Pukul 12.59 siang cuaca berubah sangat cepat bentar panas, bentar kabut, bentar lagi kembali menjadi panas, kemudian menjadi mendung, awan mengandung air menjadikan ia menjadi warna kelabu, titik-titik air hujan mulai turun membasahi bebatuan, kabut mulai turun perlahan, udara menjadi lebih dingin. Kami pun meneduh dibelakang batu setinggi kami duduk. Tidak ada lagi vegetasi yang hidup atas di ketinggian 2.900 m dpl.
Puncak Garuda, itulah yang kami lihat pada pukul 13.05 siang. Alhamdulillah puji syukur kami panjatkan kepada Tuhan yang menciptakan alam semesta beserta segala isinya yang selalu membuat takjub umat manusia. Tak salah dia dinamakan Puncak Garuda, bentuknya sangat bagus untuk sebuah batu yang menempel dengan batu lainnya, seperti sebuah mahkota jika dilihat dari sisi samping.

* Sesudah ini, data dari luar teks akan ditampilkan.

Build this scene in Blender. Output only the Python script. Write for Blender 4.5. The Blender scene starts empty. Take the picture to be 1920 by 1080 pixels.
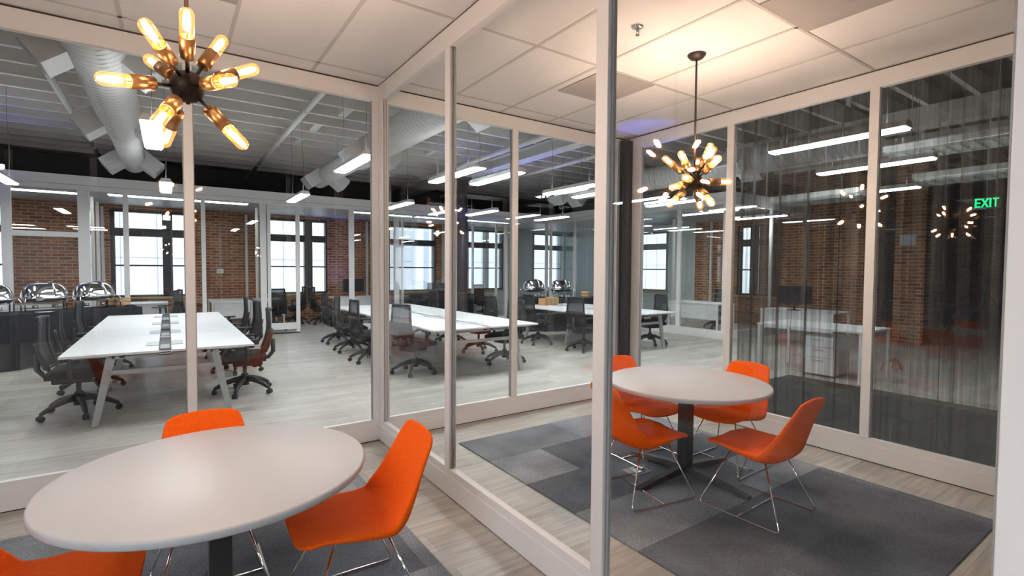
import bpy, bmesh, math, random
from mathutils import Vector, Matrix
random.seed(7)
PI = math.pi
SC = bpy.context.scene
COL = SC.collection

# ------------------------------------------------------------------ camera, world, exposure
EYE = Vector((0.0, 0.0, 1.57))
YAW, PITCH, ROLL = 0.603, -0.0374, 0.0062
F_PX = 937.8
cam_data = bpy.data.cameras.new('camera')
cam_data.sensor_width = 36.0
cam_data.lens = F_PX / 1920.0 * 36.0
cam_data.clip_start = 0.02
cam_data.clip_end = 200
cam = bpy.data.objects.new('camera', cam_data)
COL.objects.link(cam)
fwd = Vector((math.sin(YAW) * math.cos(PITCH), math.cos(YAW) * math.cos(PITCH), math.sin(PITCH)))
rgt = Vector((math.cos(YAW), -math.sin(YAW), 0))
upv = rgt.cross(fwd)
X_ = rgt * math.cos(ROLL) + upv * math.sin(ROLL)
Y_ = -rgt * math.sin(ROLL) + upv * math.cos(ROLL)
mw = Matrix((X_, Y_, -fwd)).transposed().to_4x4()
mw.translation = EYE
cam.matrix_world = mw
SC.camera = cam

world = bpy.data.worlds.new('sky')
SC.world = world
world.use_nodes = True
wb = world.node_tree.nodes['Background']
wb.inputs[0].default_value = (0.86, 0.93, 1.0, 1)
wb.inputs[1].default_value = 1.9
SC.view_settings.view_transform = 'Standard'
SC.view_settings.look = 'None'
SC.view_settings.gamma = 1.0
SC.view_settings.use_curve_mapping = False
SC.view_settings.exposure = 0.62
cy = SC.cycles
cy.max_bounces = 10
cy.diffuse_bounces = 4
cy.glossy_bounces = 5
cy.transmission_bounces = 4
cy.transparent_max_bounces = 48
cy.caustics_reflective = False
cy.caustics_refractive = False
cy.sample_clamp_indirect = 4.0
cy.use_denoising = True
try:
    cy.denoiser = 'OPENIMAGEDENOISE'
    cy.denoising_input_passes = 'RGB_ALBEDO_NORMAL'
except Exception:
    pass
PEND = 37.0       # pendant diffuser strength
FILL_PANEL = 42.0       # added fill panels behind the camera
FIL = 285.0       # bulb filaments

# ------------------------------------------------------------------ materials
MATS = {}
def mat(name, col, rough=0.5, metal=0.0, emit=None, es=0.0, spec=0.5):
    m = bpy.data.materials.new(name); m.use_nodes = True
    b = m.node_tree.nodes['Principled BSDF']
    b.inputs['Base Color'].default_value = (*col, 1)
    b.inputs['Roughness'].default_value = rough
    b.inputs['Metallic'].default_value = metal
    b.inputs['Specular IOR Level'].default_value = spec
    if emit:
        b.inputs['Emission Color'].default_value = (*emit, 1)
        b.inputs['Emission Strength'].default_value = es
    MATS[name] = m
    return m
def nt(m):
    return m.node_tree.nodes, m.node_tree.links, m.node_tree.nodes['Principled BSDF']
def add_noise(m, c1, c2, scale, detail=3, bump=0.0, stretch=(1, 1, 1), bscale=None):
    N, L, B = nt(m)
    tc = N.new('ShaderNodeTexCoord'); mp = N.new('ShaderNodeMapping')
    mp.inputs['Scale'].default_value = stretch
    L.new(tc.outputs['Object'], mp.inputs[0])
    n = N.new('ShaderNodeTexNoise'); n.inputs['Scale'].default_value = scale; n.inputs['Detail'].default_value = detail
    L.new(mp.outputs[0], n.inputs['Vector'])
    r = N.new('ShaderNodeValToRGB')
    r.color_ramp.elements[0].position = 0.3; r.color_ramp.elements[1].position = 0.7
    r.color_ramp.elements[0].color = (*c1, 1); r.color_ramp.elements[1].color = (*c2, 1)
    L.new(n.outputs[0], r.inputs[0]); L.new(r.outputs[0], B.inputs['Base Color'])
    if bump:
        n2 = N.new('ShaderNodeTexNoise'); n2.inputs['Scale'].default_value = bscale or scale * 3
        L.new(mp.outputs[0], n2.inputs['Vector'])
        bp = N.new('ShaderNodeBump'); bp.inputs['Strength'].default_value = bump; bp.inputs['Distance'].default_value = 0.002
        L.new(n2.outputs[0], bp.inputs['Height']); L.new(bp.outputs[0], B.inputs['Normal'])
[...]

Sosok hitam dengan kain pantai menyelimuti bagian lehernya, itulah Pace yang sudah sampai jauh lebih dulu sebelum kami, dengan nyegir kuda dia menyambut kedatangan kami (kalian tahu nyegir kuda? Silahkan dibayangkan J,heheheee...). bang Greg langsung ambil tempat untuk istirahat dan kami pun ‘tadaaa!!!!’ ‘action!!!’ menyiapkan segala peralatan foto dan memikirkan untuk bergaya.
“aku akan melakukan gerakan salto di setiap puncak yang aku datangi dan tak lupa sujud syukur ku pada Mu” keinginan dalam hatiku. Jeprat...jepret...cling.. kamera digital mulai diaktifkan kembali dengan gaya-gaya foto andalan kami masing-masing, style is number one. Pose demi pose kami lakukan, dari mulai cuaca serah sampai tertutup kabut, tidak menyurutkan semangat kami untuk berfoto ria. Lelah dan tangis terbayarkan setelah tujuan tercapai.
Pukul 13.35 siang kami pun akhirnya keabisan gaya dan batre kamera sudah hampir habis serta memori kamera pun sudah tidak cukup lagi untuk merekam kemenangan kami di Sang Puncak Garuda.
Ternyata oh ternyata Pace dan Kutilang memang sengaja membawa kami dengan trek seperti itu. Perjalanan turun dari puncak menuju Pasar Bubrah melalui jalan orang normal, ternyata memang amat sangat berbeda seperti 1 : 10 LL.
Terima kasih kepada seluruh pihak yang telah membantu kegiatan ini. Cheers up!!